▸ **What is asked**
Only the lines from the start of the data through the one containing "branch('thin pipe hanging" belong in your answer; return them exactly.

----- Recorded data -----

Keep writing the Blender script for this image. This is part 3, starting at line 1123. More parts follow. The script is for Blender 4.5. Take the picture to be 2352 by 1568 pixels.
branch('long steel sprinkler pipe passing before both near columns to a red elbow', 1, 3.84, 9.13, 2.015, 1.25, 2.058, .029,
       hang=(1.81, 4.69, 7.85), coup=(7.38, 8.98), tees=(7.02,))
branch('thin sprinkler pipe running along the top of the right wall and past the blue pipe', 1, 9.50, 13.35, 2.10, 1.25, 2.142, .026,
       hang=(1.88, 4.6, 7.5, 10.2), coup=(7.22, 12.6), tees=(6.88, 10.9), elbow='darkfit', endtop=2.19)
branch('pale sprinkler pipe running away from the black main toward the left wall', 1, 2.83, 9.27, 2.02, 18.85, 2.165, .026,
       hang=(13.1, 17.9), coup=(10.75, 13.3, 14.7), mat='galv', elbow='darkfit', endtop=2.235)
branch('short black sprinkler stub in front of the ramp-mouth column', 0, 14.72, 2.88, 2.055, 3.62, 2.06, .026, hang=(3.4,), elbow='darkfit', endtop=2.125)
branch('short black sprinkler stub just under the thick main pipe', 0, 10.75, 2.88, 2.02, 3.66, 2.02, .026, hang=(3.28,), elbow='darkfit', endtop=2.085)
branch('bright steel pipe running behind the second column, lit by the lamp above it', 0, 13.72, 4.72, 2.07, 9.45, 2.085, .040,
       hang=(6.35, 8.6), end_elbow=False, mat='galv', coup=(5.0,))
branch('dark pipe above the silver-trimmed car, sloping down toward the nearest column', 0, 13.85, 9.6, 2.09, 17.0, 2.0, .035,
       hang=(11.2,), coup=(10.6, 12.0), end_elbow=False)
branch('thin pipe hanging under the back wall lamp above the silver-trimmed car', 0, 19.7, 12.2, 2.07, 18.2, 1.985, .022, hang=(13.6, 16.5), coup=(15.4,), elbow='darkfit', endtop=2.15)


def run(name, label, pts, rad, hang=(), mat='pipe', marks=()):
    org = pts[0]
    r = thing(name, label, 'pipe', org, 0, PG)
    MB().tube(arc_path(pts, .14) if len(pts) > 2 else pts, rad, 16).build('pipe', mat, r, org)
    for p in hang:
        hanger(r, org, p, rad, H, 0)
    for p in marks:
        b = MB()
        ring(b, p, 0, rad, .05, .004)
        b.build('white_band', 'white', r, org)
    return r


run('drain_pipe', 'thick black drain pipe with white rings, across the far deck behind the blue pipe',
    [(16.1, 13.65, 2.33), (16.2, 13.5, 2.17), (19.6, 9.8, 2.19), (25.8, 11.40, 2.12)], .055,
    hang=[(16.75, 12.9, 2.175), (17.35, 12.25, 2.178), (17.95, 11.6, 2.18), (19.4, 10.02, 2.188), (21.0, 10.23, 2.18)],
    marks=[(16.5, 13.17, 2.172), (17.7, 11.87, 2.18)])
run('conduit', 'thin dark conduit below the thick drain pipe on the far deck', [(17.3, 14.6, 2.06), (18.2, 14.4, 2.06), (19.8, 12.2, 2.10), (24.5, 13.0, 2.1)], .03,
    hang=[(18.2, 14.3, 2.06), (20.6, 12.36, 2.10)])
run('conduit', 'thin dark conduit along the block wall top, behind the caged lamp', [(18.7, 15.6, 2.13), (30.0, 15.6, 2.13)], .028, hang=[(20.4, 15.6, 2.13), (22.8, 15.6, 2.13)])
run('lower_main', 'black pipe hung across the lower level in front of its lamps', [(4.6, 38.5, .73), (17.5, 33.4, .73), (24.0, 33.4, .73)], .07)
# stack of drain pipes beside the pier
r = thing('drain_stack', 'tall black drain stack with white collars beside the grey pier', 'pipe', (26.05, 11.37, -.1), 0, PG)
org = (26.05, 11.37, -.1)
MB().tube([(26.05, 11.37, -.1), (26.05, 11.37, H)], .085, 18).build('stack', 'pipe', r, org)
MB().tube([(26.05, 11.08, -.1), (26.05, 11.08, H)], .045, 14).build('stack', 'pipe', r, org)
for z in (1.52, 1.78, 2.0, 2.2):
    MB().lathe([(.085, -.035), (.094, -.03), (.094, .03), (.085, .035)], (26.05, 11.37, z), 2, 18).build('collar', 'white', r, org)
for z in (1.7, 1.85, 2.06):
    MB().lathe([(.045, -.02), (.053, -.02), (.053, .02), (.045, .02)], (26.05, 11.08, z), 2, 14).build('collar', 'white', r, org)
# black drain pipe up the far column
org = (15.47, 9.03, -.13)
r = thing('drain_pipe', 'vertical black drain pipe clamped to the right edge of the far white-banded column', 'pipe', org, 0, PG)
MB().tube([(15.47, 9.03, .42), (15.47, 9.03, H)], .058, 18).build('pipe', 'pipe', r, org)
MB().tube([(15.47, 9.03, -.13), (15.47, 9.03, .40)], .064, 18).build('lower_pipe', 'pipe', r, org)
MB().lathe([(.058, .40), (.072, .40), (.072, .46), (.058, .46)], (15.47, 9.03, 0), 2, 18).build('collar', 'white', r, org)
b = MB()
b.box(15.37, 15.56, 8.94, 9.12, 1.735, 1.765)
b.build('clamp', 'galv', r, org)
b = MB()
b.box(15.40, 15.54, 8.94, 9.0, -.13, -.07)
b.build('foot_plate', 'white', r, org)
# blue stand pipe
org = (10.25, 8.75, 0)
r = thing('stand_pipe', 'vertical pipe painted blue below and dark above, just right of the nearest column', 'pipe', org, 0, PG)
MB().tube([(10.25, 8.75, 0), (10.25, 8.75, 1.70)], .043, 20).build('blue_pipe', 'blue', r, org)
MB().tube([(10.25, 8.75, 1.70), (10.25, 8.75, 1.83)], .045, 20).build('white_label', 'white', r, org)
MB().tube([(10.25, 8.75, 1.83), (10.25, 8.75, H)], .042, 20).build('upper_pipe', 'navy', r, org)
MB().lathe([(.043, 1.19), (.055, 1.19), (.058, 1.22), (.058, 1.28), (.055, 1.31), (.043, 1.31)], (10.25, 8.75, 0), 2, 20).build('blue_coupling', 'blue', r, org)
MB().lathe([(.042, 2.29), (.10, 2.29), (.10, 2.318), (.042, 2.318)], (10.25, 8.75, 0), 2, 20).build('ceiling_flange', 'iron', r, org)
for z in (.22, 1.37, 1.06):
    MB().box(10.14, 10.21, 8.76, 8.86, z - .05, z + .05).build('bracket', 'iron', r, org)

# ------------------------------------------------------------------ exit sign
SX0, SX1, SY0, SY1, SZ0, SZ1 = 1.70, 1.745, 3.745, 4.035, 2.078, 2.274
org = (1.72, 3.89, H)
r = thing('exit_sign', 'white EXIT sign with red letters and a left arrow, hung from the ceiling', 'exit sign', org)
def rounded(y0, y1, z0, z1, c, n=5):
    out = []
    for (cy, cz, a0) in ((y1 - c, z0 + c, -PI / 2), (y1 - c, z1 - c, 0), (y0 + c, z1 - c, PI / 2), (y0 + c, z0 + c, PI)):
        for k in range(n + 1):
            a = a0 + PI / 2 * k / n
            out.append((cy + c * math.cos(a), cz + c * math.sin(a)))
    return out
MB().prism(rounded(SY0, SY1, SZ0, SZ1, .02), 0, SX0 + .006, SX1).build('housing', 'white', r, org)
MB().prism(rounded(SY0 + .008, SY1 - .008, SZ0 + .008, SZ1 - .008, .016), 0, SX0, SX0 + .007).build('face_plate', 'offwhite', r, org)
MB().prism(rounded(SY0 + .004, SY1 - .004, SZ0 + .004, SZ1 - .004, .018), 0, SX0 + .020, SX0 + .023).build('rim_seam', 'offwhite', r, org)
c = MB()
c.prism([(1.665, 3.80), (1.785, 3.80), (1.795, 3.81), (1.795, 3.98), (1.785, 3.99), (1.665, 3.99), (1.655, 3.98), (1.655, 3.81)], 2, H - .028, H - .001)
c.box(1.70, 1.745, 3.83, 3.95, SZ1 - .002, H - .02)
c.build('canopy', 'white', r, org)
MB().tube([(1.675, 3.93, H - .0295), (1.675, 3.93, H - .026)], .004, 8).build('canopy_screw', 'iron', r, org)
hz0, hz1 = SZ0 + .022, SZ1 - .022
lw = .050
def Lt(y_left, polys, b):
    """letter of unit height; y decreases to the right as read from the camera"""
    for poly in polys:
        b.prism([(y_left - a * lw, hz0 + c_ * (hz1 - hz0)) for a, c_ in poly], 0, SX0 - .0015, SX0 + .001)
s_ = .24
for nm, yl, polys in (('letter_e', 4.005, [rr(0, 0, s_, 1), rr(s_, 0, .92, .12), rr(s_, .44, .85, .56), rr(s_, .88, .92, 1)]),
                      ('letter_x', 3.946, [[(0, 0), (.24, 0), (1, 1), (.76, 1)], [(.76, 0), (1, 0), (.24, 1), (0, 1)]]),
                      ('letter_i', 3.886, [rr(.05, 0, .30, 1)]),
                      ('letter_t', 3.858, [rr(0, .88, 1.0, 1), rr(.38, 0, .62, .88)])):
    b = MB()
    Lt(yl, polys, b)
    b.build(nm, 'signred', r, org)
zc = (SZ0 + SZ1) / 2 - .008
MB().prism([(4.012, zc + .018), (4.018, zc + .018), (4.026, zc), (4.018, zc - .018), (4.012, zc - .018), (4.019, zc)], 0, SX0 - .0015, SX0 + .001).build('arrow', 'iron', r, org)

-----

▸ **Output**
Keep writing the Blender script for this image. This is part 3, starting at line 1123. More parts follow. The script is for Blender 4.5. Take the picture to be 2352 by 1568 pixels.
branch('long steel sprinkler pipe passing before both near columns to a red elbow', 1, 3.84, 9.13, 2.015, 1.25, 2.058, .029,
       hang=(1.81, 4.69, 7.85), coup=(7.38, 8.98), tees=(7.02,))
branch('thin sprinkler pipe running along the top of the right wall and past the blue pipe', 1, 9.50, 13.35, 2.10, 1.25, 2.142, .026,
       hang=(1.88, 4.6, 7.5, 10.2), coup=(7.22, 12.6), tees=(6.88, 10.9), elbow='darkfit', endtop=2.19)
branch('pale sprinkler pipe running away from the black main toward the left wall', 1, 2.83, 9.27, 2.02, 18.85, 2.165, .026,
       hang=(13.1, 17.9), coup=(10.75, 13.3, 14.7), mat='galv', elbow='darkfit', endtop=2.235)
branch('short black sprinkler stub in front of the ramp-mouth column', 0, 14.72, 2.88, 2.055, 3.62, 2.06, .026, hang=(3.4,), elbow='darkfit', endtop=2.125)
branch('short black sprinkler stub just under the thick main pipe', 0, 10.75, 2.88, 2.02, 3.66, 2.02, .026, hang=(3.28,), elbow='darkfit', endtop=2.085)
branch('bright steel pipe running behind the second column, lit by the lamp above it', 0, 13.72, 4.72, 2.07, 9.45, 2.085, .040,
       hang=(6.35, 8.6), end_elbow=False, mat='galv', coup=(5.0,))
branch('dark pipe above the silver-trimmed car, sloping down toward the nearest column', 0, 13.85, 9.6, 2.09, 17.0, 2.0, .035,
       hang=(11.2,), coup=(10.6, 12.0), end_elbow=False)
branch('thin pipe hanging under the back wall lamp above the silver-trimmed car', 0, 19.7, 12.2, 2.07, 18.2, 1.985, .022, hang=(13.6, 16.5), coup=(15.4,), elbow='darkfit', endtop=2.15)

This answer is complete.